3) Be discerning about when and how much you share. A few years back, I used to get really excited about ideas and throw them into the conversation. Sometimes they were just a seed of an idea. Much of the idea hasn’t been figured out yet. However I left myself open to questions, doubts from others, judgement and logistical queries. All of this got in the way of creation mode, which is such an important part of the process. I have to be in control of any potential leaks. I don't want an idea to dilute too quickly. 

4) Most people are not paying much attention, they have too much going on in their own lives. There will be a small proportion that are paying every attention. I read a quote recently which I am afraid I can’t remember accurately…it was something along the lines of ‘Those who judge you will always be doing less than you, those who are doing more will always encourage you’ Apologies for the hashed together version, but I hope you get my drift. 
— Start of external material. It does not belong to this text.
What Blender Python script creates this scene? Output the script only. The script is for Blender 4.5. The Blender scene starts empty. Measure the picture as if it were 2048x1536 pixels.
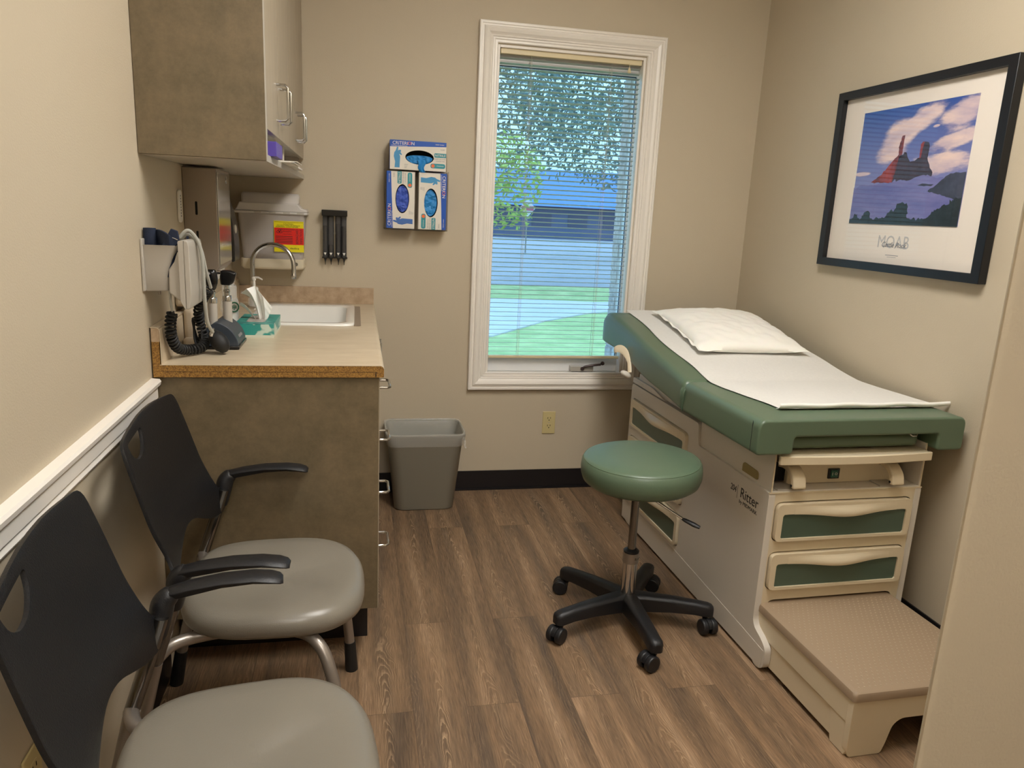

5) Finally not everyone is going to get you and what you are doing. In fact, you changing your lifestyle, your habits, your hopes, your dreams and your boundaries may be very triggering and annoying for some people. This may show itself in less invitations, clicky behaviour where there is unsaid exclusion, or a passive aggressive comment or a loud disinterest in what you may hold very close to your heart. Please don’t let any of this slow you down, alter your path, question your abilities or ignore your instincts. The next chapter is waiting for you.